The upshot is not simply a Big Lie, but a Costanza-like response to much of the public discourse: If it’s within my beliefs, then it must be true. If it’s outside my beliefs, then it must be false. All in the face of incontrovertible evidence.
Such “siloing” means leaders whom we’ve chosen to make laws and write policies are often without common ground on which to debate or compromise or reach consensus because belief has supplanted fact. The nonsensical phrase “alternative facts” is rightly and often ridiculed, yet it remains part of the game plan for many Americans.
We even struggle calling a lie a lie, relying instead on euphemism, diminishment and deflection. Even the New York Times, reputed as the nation’s newspaper of record, recently blinked in the face of lying. After GOP presidential candidate and regularly duplicitous Vivek Ramaswamy lied several times during the first debate of the primary season, the Times, in a piece profiling him, chose “Ramaswamy Shows a Penchant for Dispensing With the Facts” as its headline.

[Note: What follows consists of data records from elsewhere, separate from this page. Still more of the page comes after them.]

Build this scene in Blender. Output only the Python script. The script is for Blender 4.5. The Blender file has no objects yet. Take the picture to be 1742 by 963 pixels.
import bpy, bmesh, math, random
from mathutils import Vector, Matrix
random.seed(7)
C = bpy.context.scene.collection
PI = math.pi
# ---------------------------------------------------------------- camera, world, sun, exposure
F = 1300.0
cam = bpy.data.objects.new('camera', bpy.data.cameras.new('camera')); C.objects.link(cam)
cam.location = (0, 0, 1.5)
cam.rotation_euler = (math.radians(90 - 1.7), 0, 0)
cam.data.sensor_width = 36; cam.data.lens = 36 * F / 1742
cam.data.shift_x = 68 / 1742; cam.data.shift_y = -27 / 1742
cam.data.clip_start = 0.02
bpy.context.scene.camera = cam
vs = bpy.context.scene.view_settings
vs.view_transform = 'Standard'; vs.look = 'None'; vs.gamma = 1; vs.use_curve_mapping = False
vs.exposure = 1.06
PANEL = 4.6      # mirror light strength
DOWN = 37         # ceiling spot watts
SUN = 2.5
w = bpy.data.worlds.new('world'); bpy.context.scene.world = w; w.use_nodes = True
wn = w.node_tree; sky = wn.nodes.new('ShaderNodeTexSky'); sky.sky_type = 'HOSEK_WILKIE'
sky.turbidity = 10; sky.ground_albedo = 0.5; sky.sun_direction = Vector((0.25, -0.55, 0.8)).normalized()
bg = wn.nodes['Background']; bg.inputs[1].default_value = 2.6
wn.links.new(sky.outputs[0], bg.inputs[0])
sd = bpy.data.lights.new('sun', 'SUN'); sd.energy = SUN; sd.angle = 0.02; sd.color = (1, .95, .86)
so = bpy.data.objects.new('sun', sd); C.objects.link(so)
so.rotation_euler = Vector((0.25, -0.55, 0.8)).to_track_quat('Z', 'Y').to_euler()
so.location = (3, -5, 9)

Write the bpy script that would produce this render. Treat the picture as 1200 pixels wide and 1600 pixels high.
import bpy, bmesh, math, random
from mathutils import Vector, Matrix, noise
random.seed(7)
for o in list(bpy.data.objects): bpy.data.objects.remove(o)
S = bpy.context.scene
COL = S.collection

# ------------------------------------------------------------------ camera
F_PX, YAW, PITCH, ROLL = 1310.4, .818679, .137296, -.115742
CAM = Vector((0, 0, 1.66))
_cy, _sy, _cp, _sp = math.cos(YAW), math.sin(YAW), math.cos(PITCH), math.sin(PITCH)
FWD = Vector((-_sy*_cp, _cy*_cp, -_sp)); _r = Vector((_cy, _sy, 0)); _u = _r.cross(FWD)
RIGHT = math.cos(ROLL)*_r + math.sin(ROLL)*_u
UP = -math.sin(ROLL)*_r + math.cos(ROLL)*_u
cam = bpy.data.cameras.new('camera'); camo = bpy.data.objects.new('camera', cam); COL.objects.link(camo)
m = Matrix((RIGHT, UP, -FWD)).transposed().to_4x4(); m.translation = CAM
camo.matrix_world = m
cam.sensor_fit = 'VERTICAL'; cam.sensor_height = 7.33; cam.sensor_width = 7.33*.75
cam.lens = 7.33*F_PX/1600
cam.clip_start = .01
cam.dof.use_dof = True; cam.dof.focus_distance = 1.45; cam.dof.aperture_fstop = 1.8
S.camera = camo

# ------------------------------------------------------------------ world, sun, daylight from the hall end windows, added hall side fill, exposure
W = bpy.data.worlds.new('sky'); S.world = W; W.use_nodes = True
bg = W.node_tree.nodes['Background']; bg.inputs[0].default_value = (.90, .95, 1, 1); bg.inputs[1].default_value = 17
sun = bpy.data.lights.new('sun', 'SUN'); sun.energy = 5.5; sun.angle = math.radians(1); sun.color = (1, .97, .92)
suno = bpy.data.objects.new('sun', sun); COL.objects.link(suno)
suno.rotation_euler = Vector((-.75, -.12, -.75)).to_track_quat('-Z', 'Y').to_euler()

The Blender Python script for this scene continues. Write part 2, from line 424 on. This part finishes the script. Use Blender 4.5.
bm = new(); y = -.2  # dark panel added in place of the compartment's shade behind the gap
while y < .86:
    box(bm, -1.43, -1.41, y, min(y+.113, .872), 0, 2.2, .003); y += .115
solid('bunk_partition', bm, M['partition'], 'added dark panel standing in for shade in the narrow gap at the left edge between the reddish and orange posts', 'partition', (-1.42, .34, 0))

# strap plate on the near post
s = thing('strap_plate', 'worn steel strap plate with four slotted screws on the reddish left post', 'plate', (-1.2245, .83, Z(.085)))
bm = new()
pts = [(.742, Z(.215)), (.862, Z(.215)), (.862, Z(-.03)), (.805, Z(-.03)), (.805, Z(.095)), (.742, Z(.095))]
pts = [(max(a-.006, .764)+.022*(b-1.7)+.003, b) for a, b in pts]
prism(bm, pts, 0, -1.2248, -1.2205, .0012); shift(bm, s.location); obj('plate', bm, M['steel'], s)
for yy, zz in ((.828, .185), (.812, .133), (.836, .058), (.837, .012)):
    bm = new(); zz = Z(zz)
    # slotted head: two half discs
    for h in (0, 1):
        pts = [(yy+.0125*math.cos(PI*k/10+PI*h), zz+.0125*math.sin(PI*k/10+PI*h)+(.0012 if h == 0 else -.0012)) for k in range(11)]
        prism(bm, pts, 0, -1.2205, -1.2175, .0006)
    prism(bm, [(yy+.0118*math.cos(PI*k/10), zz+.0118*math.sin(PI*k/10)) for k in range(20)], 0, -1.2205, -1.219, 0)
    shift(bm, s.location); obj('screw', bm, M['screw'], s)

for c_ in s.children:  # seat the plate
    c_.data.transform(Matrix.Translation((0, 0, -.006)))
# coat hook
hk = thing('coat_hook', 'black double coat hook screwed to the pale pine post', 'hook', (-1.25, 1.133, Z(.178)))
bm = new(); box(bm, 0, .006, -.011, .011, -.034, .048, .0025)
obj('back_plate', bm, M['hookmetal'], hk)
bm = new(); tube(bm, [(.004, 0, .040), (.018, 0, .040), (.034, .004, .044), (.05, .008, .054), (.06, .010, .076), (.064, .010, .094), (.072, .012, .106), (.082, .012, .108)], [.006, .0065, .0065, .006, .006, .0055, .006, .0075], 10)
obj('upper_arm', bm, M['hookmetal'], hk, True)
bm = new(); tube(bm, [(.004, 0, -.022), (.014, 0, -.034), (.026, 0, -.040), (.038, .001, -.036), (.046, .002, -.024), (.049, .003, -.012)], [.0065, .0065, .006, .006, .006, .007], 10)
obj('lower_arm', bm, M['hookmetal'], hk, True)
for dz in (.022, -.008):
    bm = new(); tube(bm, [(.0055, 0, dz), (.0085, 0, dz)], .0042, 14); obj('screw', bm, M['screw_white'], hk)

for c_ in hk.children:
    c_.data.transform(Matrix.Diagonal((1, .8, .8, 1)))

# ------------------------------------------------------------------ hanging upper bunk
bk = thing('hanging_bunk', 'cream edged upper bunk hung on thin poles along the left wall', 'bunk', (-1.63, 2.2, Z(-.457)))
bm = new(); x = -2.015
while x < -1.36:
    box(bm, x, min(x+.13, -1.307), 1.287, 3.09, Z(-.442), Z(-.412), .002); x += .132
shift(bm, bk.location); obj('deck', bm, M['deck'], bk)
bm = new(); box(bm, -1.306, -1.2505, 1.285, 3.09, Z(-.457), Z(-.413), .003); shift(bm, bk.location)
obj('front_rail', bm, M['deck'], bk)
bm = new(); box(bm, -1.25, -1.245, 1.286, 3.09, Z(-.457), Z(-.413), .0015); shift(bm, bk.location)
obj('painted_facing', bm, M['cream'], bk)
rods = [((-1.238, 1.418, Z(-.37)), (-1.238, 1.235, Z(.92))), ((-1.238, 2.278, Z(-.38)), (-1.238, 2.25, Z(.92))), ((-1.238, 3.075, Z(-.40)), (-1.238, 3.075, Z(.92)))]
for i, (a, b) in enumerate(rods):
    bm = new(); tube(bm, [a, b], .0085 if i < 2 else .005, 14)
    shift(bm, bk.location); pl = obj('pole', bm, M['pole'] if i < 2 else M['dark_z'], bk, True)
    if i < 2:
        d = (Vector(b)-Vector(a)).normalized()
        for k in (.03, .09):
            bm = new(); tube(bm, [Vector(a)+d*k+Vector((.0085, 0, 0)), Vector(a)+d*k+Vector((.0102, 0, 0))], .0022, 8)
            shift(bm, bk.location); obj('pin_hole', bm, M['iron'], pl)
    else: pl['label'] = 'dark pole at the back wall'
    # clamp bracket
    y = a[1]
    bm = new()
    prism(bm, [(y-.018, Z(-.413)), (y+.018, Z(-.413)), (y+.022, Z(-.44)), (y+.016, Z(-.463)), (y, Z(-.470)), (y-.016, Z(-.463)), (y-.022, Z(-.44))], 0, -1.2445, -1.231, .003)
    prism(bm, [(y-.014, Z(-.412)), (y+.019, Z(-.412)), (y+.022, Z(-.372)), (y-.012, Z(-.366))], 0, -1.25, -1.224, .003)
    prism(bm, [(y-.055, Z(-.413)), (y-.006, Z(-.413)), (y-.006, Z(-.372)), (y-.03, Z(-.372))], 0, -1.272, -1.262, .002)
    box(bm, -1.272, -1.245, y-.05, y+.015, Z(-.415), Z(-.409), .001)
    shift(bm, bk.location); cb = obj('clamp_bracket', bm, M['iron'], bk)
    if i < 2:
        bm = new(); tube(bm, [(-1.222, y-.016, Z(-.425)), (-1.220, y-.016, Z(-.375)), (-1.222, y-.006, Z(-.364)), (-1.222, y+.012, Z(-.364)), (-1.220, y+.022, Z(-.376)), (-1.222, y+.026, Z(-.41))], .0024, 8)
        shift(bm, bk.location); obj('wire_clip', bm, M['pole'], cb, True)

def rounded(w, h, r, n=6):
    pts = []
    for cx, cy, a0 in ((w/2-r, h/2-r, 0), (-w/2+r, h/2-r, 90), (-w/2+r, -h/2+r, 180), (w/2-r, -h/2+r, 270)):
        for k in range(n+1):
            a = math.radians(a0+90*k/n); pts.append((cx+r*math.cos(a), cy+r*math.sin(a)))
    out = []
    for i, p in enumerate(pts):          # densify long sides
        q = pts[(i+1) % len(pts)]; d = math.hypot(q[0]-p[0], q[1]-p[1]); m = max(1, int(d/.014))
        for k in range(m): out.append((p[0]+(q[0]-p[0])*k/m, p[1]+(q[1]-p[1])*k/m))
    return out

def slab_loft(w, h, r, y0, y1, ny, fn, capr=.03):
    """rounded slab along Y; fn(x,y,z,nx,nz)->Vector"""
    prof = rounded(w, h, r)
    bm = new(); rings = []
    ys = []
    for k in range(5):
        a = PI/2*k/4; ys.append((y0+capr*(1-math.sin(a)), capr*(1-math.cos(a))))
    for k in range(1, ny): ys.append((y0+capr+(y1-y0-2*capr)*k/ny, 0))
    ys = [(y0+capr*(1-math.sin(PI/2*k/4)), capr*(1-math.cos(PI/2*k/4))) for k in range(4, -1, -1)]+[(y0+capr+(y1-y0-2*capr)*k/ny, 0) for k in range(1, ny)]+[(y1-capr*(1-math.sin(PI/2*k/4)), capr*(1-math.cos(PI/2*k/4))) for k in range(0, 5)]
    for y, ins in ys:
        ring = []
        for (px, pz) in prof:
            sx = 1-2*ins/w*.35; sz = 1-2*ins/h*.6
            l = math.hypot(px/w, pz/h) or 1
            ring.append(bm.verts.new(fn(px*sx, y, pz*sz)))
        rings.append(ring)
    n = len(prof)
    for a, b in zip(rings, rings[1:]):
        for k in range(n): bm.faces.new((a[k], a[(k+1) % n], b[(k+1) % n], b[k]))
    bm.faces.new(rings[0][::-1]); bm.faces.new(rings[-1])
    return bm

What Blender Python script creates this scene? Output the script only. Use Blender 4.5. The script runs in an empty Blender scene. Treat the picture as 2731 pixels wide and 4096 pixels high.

While perhaps in the same euphemistic neighborhood, “dispensing with the facts” is more than a few subway stops from “lying.” We may run out of synonyms for lies before the 2024 election is over, but the Times should know better than to soft-pedal a headline like this.
George Costanza was neither a philosopher nor an architect but a bumbling ne’er-do-well who made us laugh. That’s great for a situation comedy.
But belief supplanting facts is neither great nor funny for a public where the truth not only sets us free … it keeps us free.